Correct me if I am wrong, but I take it that people actually think the classic Lorenz system is fully characterized, i.e. we know what the attractor looks like and the various fractal dimensions of it, and it's always (with all parameters fixed; no bifurcations) going to be deterministically chaotic (with a thin fractal dimension). If this is not the case, please let me know what is a better way to describe the classic Lorenz attractor.
If my understanding is true, then I am super confused about how do people know this at infinite time? I think the techniques for finding the fractal dimensions, e.g. the Lyapunov dimension or the correlation dimension, both have a subtle assumption that the attractor is sufficiently sampled.
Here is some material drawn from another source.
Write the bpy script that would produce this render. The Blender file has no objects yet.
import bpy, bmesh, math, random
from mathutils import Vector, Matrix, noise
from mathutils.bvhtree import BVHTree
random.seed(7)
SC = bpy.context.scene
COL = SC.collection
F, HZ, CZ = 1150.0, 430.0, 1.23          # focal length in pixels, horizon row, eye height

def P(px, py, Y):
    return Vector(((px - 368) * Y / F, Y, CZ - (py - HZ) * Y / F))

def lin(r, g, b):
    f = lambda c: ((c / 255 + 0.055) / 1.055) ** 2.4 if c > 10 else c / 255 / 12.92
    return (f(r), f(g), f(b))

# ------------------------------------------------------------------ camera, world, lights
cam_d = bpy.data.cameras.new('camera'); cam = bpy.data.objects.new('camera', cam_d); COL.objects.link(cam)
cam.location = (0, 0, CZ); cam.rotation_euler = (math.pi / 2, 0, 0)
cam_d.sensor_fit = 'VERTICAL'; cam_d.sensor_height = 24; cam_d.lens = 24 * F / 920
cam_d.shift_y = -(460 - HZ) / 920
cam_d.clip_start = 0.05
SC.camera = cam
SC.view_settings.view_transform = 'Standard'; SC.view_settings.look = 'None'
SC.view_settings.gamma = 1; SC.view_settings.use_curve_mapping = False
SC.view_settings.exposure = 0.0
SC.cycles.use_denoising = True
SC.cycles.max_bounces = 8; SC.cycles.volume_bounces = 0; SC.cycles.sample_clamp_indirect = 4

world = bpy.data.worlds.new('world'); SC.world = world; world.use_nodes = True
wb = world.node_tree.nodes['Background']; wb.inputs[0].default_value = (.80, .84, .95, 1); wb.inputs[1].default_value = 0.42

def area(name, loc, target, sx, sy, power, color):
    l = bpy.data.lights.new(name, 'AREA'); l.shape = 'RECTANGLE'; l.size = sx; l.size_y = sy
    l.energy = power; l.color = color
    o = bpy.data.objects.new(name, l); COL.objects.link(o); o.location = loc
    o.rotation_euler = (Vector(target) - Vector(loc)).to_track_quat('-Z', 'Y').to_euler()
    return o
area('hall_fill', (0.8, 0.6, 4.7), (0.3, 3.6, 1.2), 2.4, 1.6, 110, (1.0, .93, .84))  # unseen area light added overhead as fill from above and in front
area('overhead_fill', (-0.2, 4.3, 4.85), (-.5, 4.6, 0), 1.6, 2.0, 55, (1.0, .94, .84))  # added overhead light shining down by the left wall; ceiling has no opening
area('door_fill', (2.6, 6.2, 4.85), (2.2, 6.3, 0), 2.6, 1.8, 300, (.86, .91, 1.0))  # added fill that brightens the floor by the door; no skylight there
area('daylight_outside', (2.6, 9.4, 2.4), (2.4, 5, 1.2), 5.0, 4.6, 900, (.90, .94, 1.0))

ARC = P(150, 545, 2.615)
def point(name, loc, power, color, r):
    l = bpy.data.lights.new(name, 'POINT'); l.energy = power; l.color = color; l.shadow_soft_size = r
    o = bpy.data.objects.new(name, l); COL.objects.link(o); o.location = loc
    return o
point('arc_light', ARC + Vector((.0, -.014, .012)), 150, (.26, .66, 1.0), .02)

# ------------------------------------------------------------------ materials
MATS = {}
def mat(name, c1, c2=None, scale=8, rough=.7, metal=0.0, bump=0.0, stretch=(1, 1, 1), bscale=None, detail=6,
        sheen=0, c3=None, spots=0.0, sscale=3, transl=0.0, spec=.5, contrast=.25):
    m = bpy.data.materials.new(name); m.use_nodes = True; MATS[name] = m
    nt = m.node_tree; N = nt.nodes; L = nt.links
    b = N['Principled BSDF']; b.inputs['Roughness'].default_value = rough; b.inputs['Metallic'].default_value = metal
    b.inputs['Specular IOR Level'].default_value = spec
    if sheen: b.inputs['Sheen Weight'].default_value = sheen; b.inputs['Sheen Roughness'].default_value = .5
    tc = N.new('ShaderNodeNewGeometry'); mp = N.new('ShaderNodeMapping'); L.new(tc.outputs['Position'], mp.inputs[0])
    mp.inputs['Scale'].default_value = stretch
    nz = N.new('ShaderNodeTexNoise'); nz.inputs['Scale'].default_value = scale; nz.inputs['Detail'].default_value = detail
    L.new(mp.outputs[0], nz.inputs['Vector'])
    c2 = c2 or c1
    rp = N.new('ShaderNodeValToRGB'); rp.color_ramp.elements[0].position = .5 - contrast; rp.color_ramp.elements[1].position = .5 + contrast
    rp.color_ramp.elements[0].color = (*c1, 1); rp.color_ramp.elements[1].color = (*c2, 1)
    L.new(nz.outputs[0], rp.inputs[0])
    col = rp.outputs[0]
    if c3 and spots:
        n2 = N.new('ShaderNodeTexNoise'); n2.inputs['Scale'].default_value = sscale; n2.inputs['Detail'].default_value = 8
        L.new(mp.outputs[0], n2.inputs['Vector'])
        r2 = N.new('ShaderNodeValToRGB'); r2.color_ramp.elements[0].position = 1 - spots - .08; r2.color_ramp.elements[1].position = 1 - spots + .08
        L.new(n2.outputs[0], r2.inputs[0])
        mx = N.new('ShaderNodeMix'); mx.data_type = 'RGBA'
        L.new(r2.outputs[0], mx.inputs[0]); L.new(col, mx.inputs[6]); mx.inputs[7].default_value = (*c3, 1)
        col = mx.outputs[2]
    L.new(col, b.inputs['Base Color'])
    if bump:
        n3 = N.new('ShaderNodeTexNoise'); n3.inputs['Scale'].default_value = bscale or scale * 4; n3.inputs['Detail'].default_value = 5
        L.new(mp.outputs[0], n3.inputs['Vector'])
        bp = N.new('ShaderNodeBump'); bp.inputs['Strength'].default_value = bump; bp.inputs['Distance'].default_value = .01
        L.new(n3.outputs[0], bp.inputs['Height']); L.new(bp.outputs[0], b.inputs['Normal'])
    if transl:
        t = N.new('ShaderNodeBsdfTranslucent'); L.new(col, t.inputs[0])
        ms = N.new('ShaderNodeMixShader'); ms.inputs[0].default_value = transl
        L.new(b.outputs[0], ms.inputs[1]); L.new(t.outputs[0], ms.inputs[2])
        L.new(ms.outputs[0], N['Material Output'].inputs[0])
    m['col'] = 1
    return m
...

Just because Lyapunov exponents have converged or we see the leveling off when estimating the correlation dimension doesn't mean the attractor is sufficiently sampled. Do we actually have rigorous proofs, even for the most well-studied classic Lorenz equations, that the trajectories will never fall onto some periodic orbit or get on to another smaller/bigger attractor with a very different fractal dimension? Basically, how do we know we have integrated for long enough?
I know the above is not a problem in the phase plane (2D), because of Poincare-Bendixon Theorem.
Last question: if I integrated for some time for an unknown (high-dimensional) system, and calculated its Lyapunov or correlation dimension, what can I actually say about the system?